■ **Exercise objective**
Select every line containing the word "script" from the material, and copy those lines.

■ **Entries provided**
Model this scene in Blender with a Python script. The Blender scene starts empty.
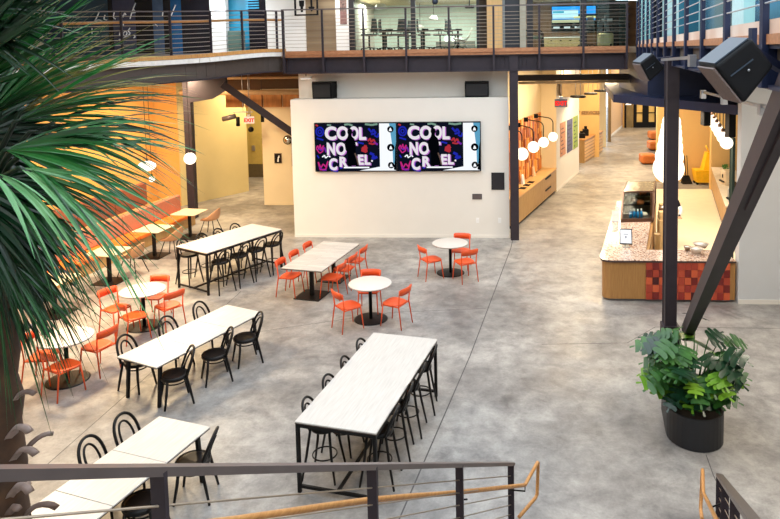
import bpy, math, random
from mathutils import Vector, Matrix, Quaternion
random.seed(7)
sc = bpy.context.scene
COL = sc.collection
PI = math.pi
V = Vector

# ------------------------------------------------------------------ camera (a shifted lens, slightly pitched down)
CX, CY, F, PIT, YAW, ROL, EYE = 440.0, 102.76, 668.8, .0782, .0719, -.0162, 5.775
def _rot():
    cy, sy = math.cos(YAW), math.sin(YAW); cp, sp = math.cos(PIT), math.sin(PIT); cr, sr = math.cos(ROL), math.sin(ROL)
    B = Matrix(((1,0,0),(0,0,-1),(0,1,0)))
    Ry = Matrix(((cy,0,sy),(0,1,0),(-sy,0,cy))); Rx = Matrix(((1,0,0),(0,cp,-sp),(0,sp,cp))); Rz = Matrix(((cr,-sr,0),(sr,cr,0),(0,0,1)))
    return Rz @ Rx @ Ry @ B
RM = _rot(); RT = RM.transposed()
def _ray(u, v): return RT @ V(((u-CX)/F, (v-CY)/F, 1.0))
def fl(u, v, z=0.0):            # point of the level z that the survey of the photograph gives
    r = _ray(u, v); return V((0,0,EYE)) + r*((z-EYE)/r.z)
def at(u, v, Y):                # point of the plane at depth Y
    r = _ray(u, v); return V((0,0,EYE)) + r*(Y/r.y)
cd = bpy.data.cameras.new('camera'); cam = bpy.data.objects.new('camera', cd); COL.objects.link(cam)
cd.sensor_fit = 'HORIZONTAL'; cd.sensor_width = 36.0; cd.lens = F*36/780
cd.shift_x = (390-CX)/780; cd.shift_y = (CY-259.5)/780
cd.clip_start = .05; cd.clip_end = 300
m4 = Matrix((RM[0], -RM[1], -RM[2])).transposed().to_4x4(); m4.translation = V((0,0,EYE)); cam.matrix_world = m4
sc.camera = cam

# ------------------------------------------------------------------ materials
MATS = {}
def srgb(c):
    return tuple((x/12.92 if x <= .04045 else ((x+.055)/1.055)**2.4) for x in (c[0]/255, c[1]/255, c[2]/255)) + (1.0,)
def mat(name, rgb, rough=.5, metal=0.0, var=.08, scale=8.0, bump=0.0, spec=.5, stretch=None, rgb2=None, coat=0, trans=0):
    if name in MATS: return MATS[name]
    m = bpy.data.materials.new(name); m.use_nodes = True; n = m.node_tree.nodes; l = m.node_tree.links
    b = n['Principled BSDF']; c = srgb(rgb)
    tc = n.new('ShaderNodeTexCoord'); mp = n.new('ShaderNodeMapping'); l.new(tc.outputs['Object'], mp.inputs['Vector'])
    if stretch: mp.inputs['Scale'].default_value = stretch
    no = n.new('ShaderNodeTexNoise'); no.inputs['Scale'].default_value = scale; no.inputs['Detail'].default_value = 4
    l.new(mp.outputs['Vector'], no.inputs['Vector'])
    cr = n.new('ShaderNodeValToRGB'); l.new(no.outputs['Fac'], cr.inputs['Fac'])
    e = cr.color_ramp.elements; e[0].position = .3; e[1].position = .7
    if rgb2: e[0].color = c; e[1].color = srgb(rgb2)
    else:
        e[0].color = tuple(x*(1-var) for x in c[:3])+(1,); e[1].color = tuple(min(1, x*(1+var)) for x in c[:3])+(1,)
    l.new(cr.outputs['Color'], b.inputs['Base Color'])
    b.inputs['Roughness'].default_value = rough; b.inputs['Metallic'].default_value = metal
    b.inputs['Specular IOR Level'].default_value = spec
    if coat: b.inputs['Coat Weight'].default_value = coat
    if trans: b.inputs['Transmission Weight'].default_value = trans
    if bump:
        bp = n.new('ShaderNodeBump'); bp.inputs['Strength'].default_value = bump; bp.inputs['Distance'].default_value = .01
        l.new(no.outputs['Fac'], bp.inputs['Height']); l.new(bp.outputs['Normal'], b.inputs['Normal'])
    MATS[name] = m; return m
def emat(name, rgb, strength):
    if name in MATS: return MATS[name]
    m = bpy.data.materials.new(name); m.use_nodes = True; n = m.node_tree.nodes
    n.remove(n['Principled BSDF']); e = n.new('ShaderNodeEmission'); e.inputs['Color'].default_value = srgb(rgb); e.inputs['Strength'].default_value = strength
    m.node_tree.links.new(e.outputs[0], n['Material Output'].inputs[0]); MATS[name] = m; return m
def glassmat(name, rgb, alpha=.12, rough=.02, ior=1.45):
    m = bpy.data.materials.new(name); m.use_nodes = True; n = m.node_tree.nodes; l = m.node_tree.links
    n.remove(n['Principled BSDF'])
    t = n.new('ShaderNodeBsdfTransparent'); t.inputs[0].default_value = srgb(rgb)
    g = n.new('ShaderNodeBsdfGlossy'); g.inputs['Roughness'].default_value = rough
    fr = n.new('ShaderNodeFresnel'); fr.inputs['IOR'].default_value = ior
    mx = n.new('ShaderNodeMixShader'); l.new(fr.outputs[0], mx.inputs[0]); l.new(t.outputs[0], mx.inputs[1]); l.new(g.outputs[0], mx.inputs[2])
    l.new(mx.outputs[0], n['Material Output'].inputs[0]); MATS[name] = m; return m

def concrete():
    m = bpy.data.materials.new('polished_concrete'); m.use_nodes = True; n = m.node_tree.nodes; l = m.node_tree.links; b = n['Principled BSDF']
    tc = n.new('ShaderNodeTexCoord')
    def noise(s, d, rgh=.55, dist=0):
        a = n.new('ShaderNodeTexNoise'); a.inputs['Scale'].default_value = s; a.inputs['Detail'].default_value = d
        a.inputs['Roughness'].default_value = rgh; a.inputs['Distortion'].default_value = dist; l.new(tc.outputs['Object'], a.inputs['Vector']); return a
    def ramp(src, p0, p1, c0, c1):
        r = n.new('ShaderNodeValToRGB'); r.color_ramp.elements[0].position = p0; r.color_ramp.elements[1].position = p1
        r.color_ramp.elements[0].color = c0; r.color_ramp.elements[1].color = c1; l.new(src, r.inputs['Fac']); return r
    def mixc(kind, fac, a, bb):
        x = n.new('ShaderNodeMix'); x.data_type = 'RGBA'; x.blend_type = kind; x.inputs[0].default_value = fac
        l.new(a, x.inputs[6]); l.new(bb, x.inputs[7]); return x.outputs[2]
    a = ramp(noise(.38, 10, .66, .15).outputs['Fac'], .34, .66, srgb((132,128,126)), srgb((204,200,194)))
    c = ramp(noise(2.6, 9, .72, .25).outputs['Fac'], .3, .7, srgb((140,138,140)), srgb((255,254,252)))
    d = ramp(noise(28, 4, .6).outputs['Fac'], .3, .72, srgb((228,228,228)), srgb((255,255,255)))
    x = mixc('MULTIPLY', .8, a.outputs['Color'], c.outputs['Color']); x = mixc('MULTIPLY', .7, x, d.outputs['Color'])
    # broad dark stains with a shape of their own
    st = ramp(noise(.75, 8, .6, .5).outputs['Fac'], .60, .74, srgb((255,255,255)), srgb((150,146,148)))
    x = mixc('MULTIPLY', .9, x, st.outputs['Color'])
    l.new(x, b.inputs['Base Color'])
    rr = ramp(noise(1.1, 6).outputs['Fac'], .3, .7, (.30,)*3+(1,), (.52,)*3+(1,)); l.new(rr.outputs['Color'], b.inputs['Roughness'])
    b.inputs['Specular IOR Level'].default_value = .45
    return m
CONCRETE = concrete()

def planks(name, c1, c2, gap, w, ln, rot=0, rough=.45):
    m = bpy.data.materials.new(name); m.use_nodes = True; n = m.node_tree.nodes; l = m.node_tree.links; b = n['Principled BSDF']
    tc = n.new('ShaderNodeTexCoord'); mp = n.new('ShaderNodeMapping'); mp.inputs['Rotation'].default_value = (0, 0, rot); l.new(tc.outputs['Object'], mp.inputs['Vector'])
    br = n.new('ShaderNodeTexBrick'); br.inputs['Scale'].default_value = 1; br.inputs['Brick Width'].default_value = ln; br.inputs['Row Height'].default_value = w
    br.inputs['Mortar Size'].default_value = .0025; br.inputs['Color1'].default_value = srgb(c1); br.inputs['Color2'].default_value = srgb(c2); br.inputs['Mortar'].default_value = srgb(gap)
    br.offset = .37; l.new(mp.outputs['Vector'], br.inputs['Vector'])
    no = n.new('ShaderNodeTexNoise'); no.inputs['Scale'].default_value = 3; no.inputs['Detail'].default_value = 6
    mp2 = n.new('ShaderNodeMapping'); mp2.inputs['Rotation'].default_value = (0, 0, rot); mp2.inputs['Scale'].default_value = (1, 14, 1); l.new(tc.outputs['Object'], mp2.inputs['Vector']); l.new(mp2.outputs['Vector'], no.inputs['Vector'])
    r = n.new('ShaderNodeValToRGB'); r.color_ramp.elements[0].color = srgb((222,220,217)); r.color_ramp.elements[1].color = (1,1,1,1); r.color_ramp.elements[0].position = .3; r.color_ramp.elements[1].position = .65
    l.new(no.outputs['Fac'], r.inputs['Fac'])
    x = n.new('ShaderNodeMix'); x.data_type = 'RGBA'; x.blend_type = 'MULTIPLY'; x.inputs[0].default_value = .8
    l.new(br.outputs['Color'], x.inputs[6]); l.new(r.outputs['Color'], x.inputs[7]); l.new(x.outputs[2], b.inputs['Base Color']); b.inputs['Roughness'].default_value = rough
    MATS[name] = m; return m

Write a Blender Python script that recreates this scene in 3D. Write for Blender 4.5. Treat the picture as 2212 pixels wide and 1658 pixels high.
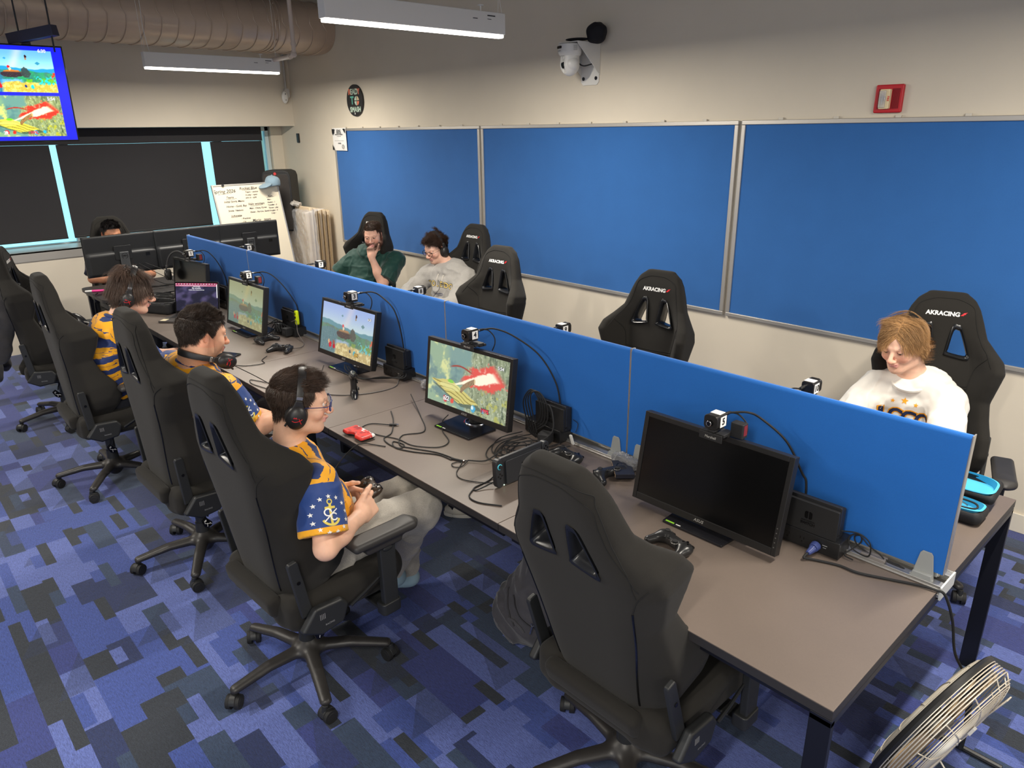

■ **Written solution**
Model this scene in Blender with a Python script. The Blender scene starts empty.
Write a Blender Python script that recreates this scene in 3D. Write for Blender 4.5. Treat the picture as 2212 pixels wide and 1658 pixels high.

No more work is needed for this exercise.